Personally, I think the idea that we are existing and leading different lives in parallel universes is pretty far-fetched. There may be multiple universes, but I see no reason to think any of them even remotely resembles ours.

It seems like the people that subscribe to this sort of thinking forget that missing that patch of black-ice is not the only "either/or" scenario to be considered. Every single event in Ed and Christine's lives had to be exactly identical to lead them to that patch of ice; in fact, every single event in the history of the planet had to be exactly the same to lead to that moment. What if Christine's mother had been tired the night of her conception and decided NOT to have sex in the other universe? What if Ed had decided not to go out the day he met Christine in the other universe? What if Ed had gotten sick as a child and passed on? What if Ed's grandmother had had a miscarriage?
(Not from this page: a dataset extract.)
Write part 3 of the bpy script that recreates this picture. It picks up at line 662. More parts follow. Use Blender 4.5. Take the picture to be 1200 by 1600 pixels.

What if his great, great, great grandfather had been shot in the [name one] war instead of meeting his wife? There are INFINITE possibilities that pretty much make it impossible for even a slightly similar parallel universe to exist at all. And that's just considering the human element. Animals affect our lives and paths, too, as well as insects and tree stumps and traffic lights. There are SOOO many variables that may have a simple effect, like making us turn right instead of left, but add those together and we can't even fathom what the outcomes would look like.

If there are multiverses, I think they're as unique as a fingerprint. Maybe the dinosaurs still rule! Maybe humans never evolved and there's something else! I just think the possibilities are so endless that we can be as sure we have no twin in another universe as we're sure there is no god.
Well, it would depend on how many possible parallels there are, Cara. True, there are a nigh-infinite number of possible alternatives that have led each of us to the point we're currently at, from the more gross decisions such as my deciding not to have eggs for breakfast today down to the random fluctuation that caused one particular atom of C-14 in my pinky finger to decompose to C-12 (or not) 30 seconds ago.

However, if there are an infinite number of possible universes, with each possible decision creating a separate universe for each potential outcome, then a universe would exist somewhere where everything happened just as it did here, except that I did indeed have eggs this morning, or where that atom did (or did not) decompose.

Now, finding that single particular universe in the uncounted infinity of alternates...that's the tricky part. Particularly when you consider that in a great, great many of those universes, life never started on Earth, or the Earth didn't form in the first place, or even the inflationary period never happened, so the universe ended rather abruptly.
As I was writing my reply, Dave posted his own... There must be a universe where I finished writing my post first...

well said there, especially the last sentence, however it saddens me that we are not together with a football team of children, 2 dogs and a mouse named charles in another universe man.